Spoilers through Chapter 12.

Two of Grenouille's three handlers stand in a doorway negotiating his price while the boy in question, ignored, takes the inventory of his future life.

What happens

Grimal arrives at Baldini's door in the evening with Grenouille gripped by the shoulder and a price in mind. Baldini, half-rising from his counter, is reluctant — the boy is small, dirty, unprepossessing, the wrong tier of help. Grimal counters with the boy's value as a cheap workhorse. Negotiations begin.

What the chapter is doing in the meantime is showing you Grenouille — silent in his rags, head not turned to either of the two men but already facing past them into the shop's interior. He is reading every shelf, every flacon, every alembic, every lingering trace of yesterday's compounds. By the time the men reach a price, Grenouille knows the inventory of Baldini's shop better than Baldini does.
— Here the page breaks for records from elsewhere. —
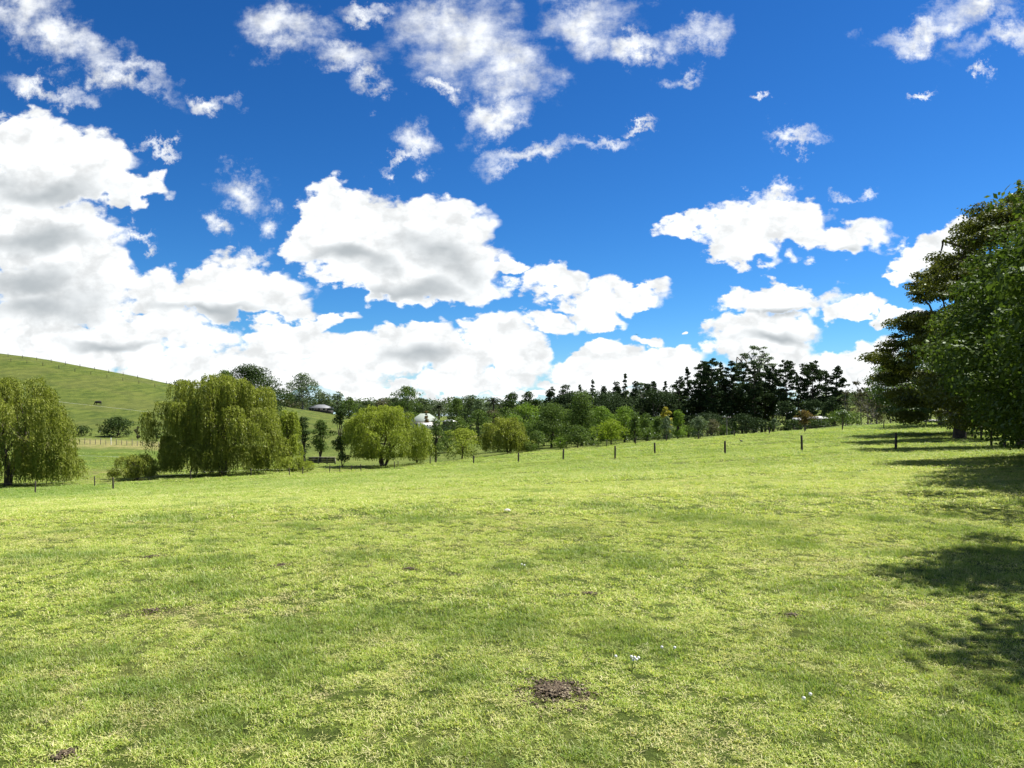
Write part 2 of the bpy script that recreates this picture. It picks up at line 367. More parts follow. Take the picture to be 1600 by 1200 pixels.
# ------------------------------------------------------------------ geometry helpers
def unit(a): return a/np.maximum(np.linalg.norm(a, axis=-1, keepdims=True), 1e-9)
def tubes(lines, sides=6):
    """lines: list of (points (n,3), radii (n,)) -> V, F, quads with closed tips"""
    Vs, Fs, off = [], [], 0
    ang = np.arange(sides)/sides*2*pi
    for Pn, R in lines:
        Pn = np.asarray(Pn, float); R = np.asarray(R, float); n = len(Pn)
        T = unit(np.gradient(Pn, axis=0)); up = np.where(np.abs(T[:, 2:3]) > .9, [[1., 0, 0]], [[0, 0, 1.]])
        A = unit(np.cross(T, up)); B = np.cross(T, A)
        ring = Pn[:, None]+R[:, None, None]*(A[:, None]*np.cos(ang)[None, :, None]+B[:, None]*np.sin(ang)[None, :, None])
        Vs.append(ring.reshape(-1, 3)); id_ = np.arange(n*sides).reshape(n, sides)+off; nxt = np.roll(id_, -1, axis=1)
        Fs.append(np.stack([id_[:-1], nxt[:-1], nxt[1:], id_[1:]], -1).reshape(-1, 4)); off += n*sides
    return np.concatenate(Vs), np.concatenate(Fs)
def branch(rng, a, b_, r0, r1, n=5, wob=.12, sag=0):
    a, b_ = np.asarray(a, float), np.asarray(b_, float); s = np.linspace(0, 1, n)[:, None]
    Ln = np.linalg.norm(b_-a); P_ = a+(b_-a)*s+np.array([0, 0, 1])*sag*Ln*(s*(1-s))*4
    P_[1:-1] += rng.randn(n-2, 3)*wob*Ln*.35
    return P_, np.linspace(r0, r1, n)
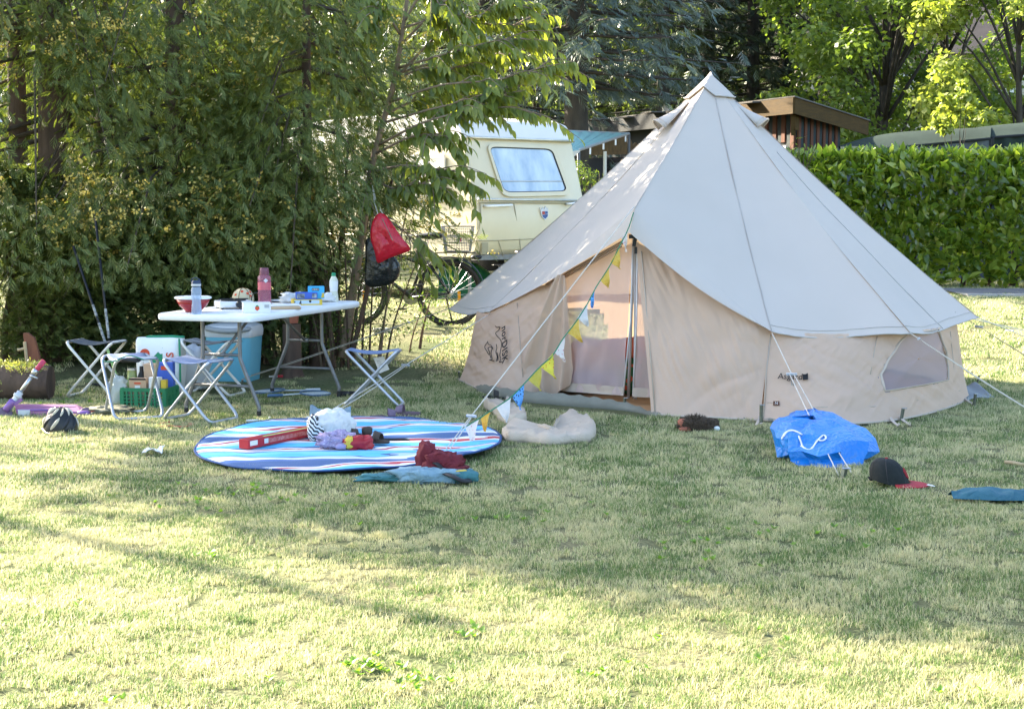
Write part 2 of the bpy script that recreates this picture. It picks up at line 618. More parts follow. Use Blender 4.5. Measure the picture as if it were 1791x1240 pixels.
def gn_instances(name, pts, rots, scl, tmpl, label):
    me = bpy.data.meshes.new(name)
    me.vertices.add(len(pts))
    me.vertices.foreach_set('co', np.asarray(pts, np.float32).ravel())
    a = me.attributes.new('rot', 'FLOAT_VECTOR', 'POINT'); a.data.foreach_set('vector', np.asarray(rots, np.float32).ravel())
    a = me.attributes.new('scl', 'FLOAT', 'POINT'); a.data.foreach_set('value', np.asarray(scl, np.float32))
    o = link(name, me)
    ng = bpy.data.node_groups.new(name + '_scatter', 'GeometryNodeTree')
    ng.interface.new_socket('Geometry', in_out='INPUT', socket_type='NodeSocketGeometry')
    ng.interface.new_socket('Geometry', in_out='OUTPUT', socket_type='NodeSocketGeometry')
    N, L = ng.nodes, ng.links
    gi, go = N.new('NodeGroupInput'), N.new('NodeGroupOutput')
    ip = N.new('GeometryNodeInstanceOnPoints')
    ob = N.new('GeometryNodeObjectInfo'); ob.inputs[0].default_value = tmpl
    r_ = N.new('GeometryNodeInputNamedAttribute'); r_.data_type = 'FLOAT_VECTOR'; r_.inputs[0].default_value = 'rot'
    s_ = N.new('GeometryNodeInputNamedAttribute'); s_.data_type = 'FLOAT'; s_.inputs[0].default_value = 'scl'
    L.new(gi.outputs[0], ip.inputs['Points'])
    L.new(ob.outputs['Geometry'], ip.inputs['Instance'])
    L.new(r_.outputs[0], ip.inputs['Rotation'])
    L.new(s_.outputs[0], ip.inputs['Scale'])
    L.new(ip.outputs[0], go.inputs[0])
    md = o.modifiers.new('scatter', 'NODES'); md.node_group = ng
    return meta(o, label, kind='stuff')

def grass_ok(x, y):
    if (x - TENT_C.x) ** 2 + (y - TENT_C.y) ** 2 < 1.93 ** 2: return False
    if ((x - BLK_C.x) / .90) ** 2 + ((y - BLK_C.y) / .95) ** 2 < 1: return False
    return True

def grass_points(y0, y1, cell, seed, margin=1.0, keep=None):
    g = random.Random(seed)
    pts, rots, scl = [], [], []
    y = y0
    while y < y1:
        xm = .335 * y + margin
        x = -xm
        while x < xm:
            px, py = x + g.uniform(-.6, .6) * cell, y + g.uniform(-.6, .6) * cell
            x += cell
            if not grass_ok(px, py): continue
            # bare needle litter below the conifers
            if px < -.7 and py > 13.0 + .6 * noise.noise(Vector((px, py, 1))) and g.random() < .8: continue
            if px < -1.6 and py > 12.0 and g.random() < .4: continue
            pts.append((px, py, gz(px, py)))
            rots.append((g.uniform(-.12, .12), g.uniform(-.12, .12), g.uniform(0, 2 * PI)))
            q = noise.noise(Vector((px * .9, py * .9, 7)))
            scl.append(g.uniform(.6, 1.0) * (1 + .25 * q))
        y += cell
    return pts, rots, scl

t1 = grass_template(250, .085, .010, .031, .0014, 1)
t2 = grass_template(190, .12, .010, .034, .0020, 2)
t3 = grass_template(130, .2, .012, .045, .0045, 3)
gn_instances('grass', *grass_points(4.2, 8.2, .098, 11), t1, 'mown summer grass with dry straw blades, nearest the camera')
gn_instances('grass', *grass_points(8.2, 14.0, .125, 12), t2, 'mown grass around the blanket and the tent')
gn_instances('grass', *grass_points(14.0, 25.0, .2, 13, 1.5), t3, 'grass beyond the tent up to the hedge')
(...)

The bargain isn't quite struck in this chapter — Grimal has a number, Baldini hasn't yet been forced to take Grenouille seriously — but the doorway scene establishes the pattern that will repeat through all of Part 1: men talk over Grenouille's head; Grenouille uses the time to do work neither of them will understand for several chapters yet.

Key moments

  • The threshold push. Grimal's heavy hand on Grenouille's small shoulder, a small thin figure shoved into the candlelight of the shop. The book's coldest welcome since the Gaillard threshold.
  • The men's bargain. Two adults negotiating a small body's price in front of him, comfortable enough that they don't lower their voices.
  • Grenouille's silent inventory. The chapter's subterranean engine: he is already at work.

Character shifts

Grenouille is no longer a tannery hand. He is on the threshold of his actual education. Baldini, who began the chapter ready to refuse, will spend the next chapter finding he can't.

Why it matters

The chapter is the book's purest portrait of how much work Grenouille does inside silence. Two men can have an entire commercial conversation while he conducts a competing investigation that they cannot perceive. The pattern — the audible negotiation, the inaudible parallel project — is going to repeat at the Marquis's, in Grasse, on the scaffold.

Themes to notice

  • Smell as the sense reason can't argue with — the silent inventory under the audible bargain.
  • Identity as something you have to make for yourself — Grenouille is making progress the men in the doorway will never realize was happening.

Book club questions

  1. Süskind writes the bargain scene almost as a comedy of two small businessmen haggling. What does the comic register do to the moral weight of the moment?
  2. Grenouille is the one being bought, but he is also the one paying the most attention. Who has the upper hand in the doorway?

Visual memory hook

A heavy-bodied tanner in a blackened leather apron pushing a small thin scarred boy through a candlelit doorway over the Seine, the boy looking neither at the tanner nor at the perfumer but past them into the shop's interior, eyes half-closed.

What's next

Chapter 13 stages the audition that will turn Baldini's reluctance into purchase: Grenouille is asked to do something difficult, and does something impossible.